A spokesperson for the Australian Council of Social Service (ACOSS) said flat household incomes appear to be driven by low wage growth in recent years.

The average rate of wage growth for the decade to 2009 was 3.6 per cent, whereas for the years since 2012 wage growth fell to an average of 2.4 per cent, and was as low as 2.1 per cent during 2018.

Author of the HILDA survey, Roger Wilkins, said the fact that the mean income level had risen more than the median showed that high-income earners were doing better than the average.

“The income rises must be at the very top because the top quintile [the top 20 per cent of income earners] did not move much, so it must be the top 1 per cent that is going up. ATO data shows something similar,” Professor Wilkins said.

Another indication that the movement in incomes is only being experienced by the top income earners is the Gini coefficient, which measures the level of inequality in the community. A rising number means inequality is growing and that is what’s demonstrated in the chart below produced by HILDA.

“The graph measures income in five-year intervals to smooth the effects of fluctuations. It shows that income inequality has been rising over this century but not by all that much,” Professor Wilkins said.

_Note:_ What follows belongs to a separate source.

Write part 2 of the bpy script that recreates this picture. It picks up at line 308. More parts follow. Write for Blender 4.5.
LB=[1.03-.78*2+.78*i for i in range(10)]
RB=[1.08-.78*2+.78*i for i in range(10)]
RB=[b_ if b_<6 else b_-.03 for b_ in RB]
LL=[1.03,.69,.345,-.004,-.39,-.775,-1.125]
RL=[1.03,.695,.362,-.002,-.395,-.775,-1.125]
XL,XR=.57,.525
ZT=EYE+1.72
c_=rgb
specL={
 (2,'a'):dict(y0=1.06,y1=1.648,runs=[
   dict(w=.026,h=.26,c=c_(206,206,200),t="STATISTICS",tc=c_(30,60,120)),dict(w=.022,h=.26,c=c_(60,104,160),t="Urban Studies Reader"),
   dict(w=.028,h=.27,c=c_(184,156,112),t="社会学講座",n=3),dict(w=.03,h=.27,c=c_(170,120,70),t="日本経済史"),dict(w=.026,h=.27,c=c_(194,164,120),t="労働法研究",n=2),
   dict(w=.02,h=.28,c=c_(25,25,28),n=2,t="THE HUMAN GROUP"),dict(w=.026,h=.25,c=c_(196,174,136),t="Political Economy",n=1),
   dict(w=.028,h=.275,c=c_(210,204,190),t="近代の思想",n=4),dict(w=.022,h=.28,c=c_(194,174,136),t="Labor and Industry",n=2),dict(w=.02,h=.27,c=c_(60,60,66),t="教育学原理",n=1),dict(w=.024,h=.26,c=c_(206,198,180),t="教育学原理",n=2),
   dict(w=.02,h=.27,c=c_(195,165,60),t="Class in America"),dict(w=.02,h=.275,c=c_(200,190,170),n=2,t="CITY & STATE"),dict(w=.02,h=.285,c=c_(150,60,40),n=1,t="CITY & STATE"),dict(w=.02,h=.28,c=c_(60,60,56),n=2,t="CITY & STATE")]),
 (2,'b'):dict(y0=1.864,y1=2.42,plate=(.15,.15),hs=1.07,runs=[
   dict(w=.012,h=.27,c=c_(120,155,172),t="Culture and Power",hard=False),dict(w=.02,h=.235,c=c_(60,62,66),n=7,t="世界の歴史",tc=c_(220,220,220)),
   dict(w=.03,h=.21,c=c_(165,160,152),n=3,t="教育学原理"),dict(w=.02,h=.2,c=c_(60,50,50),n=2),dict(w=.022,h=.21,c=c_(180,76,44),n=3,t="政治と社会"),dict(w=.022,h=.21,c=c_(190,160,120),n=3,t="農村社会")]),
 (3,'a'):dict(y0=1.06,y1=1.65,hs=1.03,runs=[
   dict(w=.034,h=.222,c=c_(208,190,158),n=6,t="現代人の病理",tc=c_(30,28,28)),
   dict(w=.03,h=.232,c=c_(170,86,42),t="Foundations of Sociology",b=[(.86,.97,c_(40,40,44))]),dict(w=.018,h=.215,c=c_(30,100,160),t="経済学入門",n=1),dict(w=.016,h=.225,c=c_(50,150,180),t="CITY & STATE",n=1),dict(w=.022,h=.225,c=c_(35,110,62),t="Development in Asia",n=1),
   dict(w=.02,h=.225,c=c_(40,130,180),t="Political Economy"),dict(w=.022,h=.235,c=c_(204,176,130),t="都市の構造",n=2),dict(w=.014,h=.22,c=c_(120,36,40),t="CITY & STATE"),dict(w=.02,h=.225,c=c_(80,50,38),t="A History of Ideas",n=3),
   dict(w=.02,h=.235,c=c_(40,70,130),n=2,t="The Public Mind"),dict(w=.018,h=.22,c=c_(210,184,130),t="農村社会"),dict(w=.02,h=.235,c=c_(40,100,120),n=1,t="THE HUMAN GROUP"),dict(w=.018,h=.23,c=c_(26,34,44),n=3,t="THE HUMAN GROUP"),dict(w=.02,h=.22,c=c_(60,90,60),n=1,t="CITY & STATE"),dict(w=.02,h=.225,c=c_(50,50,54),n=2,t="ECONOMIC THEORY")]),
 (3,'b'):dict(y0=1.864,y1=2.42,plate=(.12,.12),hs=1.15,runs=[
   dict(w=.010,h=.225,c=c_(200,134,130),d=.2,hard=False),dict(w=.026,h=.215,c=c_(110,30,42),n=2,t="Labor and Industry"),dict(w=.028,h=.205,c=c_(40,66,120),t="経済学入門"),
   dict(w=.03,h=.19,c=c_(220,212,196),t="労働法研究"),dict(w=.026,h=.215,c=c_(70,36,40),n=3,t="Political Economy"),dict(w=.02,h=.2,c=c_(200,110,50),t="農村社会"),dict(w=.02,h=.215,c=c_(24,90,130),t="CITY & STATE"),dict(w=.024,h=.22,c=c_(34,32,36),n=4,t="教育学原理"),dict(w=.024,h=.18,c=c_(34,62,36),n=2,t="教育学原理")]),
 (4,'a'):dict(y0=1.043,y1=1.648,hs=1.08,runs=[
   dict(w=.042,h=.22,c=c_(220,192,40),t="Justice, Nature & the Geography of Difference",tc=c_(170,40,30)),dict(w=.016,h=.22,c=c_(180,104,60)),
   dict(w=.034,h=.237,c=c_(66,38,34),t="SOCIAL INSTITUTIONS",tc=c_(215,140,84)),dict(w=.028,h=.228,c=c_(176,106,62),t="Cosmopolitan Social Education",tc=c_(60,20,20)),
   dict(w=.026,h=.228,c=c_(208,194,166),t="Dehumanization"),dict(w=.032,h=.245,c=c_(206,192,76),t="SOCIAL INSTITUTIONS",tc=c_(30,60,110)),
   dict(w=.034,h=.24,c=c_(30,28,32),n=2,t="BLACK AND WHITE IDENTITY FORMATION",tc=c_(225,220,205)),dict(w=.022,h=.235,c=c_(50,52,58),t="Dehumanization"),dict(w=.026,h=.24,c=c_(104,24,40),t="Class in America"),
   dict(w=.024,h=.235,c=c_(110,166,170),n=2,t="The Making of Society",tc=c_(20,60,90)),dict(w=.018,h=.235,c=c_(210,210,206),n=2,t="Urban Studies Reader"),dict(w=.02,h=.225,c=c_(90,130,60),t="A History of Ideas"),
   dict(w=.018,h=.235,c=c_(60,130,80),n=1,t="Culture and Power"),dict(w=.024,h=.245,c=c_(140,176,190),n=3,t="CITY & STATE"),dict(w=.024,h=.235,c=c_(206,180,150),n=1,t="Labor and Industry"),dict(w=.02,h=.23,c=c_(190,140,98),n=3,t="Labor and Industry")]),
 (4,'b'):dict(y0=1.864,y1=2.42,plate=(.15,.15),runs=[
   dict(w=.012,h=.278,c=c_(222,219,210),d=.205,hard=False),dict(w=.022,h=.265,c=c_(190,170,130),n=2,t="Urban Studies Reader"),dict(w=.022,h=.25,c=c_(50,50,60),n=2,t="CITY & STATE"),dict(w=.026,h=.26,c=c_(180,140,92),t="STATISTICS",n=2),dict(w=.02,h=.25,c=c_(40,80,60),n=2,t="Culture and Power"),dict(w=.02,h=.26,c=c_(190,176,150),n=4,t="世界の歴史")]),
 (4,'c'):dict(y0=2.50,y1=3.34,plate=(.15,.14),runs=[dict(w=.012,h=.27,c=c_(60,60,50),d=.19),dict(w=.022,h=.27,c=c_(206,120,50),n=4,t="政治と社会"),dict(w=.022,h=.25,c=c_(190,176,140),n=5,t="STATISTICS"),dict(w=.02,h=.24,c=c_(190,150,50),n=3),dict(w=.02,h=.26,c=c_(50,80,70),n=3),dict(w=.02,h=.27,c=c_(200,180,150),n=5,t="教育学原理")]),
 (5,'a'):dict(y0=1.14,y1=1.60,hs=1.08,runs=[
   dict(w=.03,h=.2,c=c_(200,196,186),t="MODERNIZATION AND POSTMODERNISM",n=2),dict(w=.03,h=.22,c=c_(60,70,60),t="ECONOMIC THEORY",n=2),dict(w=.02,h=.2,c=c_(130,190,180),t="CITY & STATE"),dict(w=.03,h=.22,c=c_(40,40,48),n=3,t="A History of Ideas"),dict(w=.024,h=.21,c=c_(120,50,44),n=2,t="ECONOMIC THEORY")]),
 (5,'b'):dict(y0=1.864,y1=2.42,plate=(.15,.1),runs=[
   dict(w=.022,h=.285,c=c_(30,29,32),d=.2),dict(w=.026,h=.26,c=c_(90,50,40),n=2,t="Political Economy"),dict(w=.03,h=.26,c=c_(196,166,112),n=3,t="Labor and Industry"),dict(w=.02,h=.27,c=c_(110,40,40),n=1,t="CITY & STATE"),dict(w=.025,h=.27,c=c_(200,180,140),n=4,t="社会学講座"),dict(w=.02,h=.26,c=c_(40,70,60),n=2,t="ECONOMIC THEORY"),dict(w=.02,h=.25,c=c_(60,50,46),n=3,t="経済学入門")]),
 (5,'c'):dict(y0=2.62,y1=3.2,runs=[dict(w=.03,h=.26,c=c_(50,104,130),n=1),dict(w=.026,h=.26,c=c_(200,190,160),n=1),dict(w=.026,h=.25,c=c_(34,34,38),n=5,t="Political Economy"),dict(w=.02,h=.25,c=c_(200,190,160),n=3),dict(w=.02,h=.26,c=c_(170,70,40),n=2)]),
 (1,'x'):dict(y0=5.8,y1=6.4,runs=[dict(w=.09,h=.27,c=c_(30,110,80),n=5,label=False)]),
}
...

“The Gini coefficient also tells us that income levels are more entrenched, meaning that people’s relative income positions are not rising and falling much.”

There is little movement between high- and low-income earning ability, with low-income earners staying in that situation and vice versa.

One positive aspect of HILDA’s findings was that poverty levels were declining, especially since a peak during the global financial crisis.

However, Professor Wilkins said in “in the last two years it has edged up a bit. The poverty line used in the survey was $18,500 in current prices, which is slightly above the maximum Newstart level of $17,500 with maximum rental assistance.”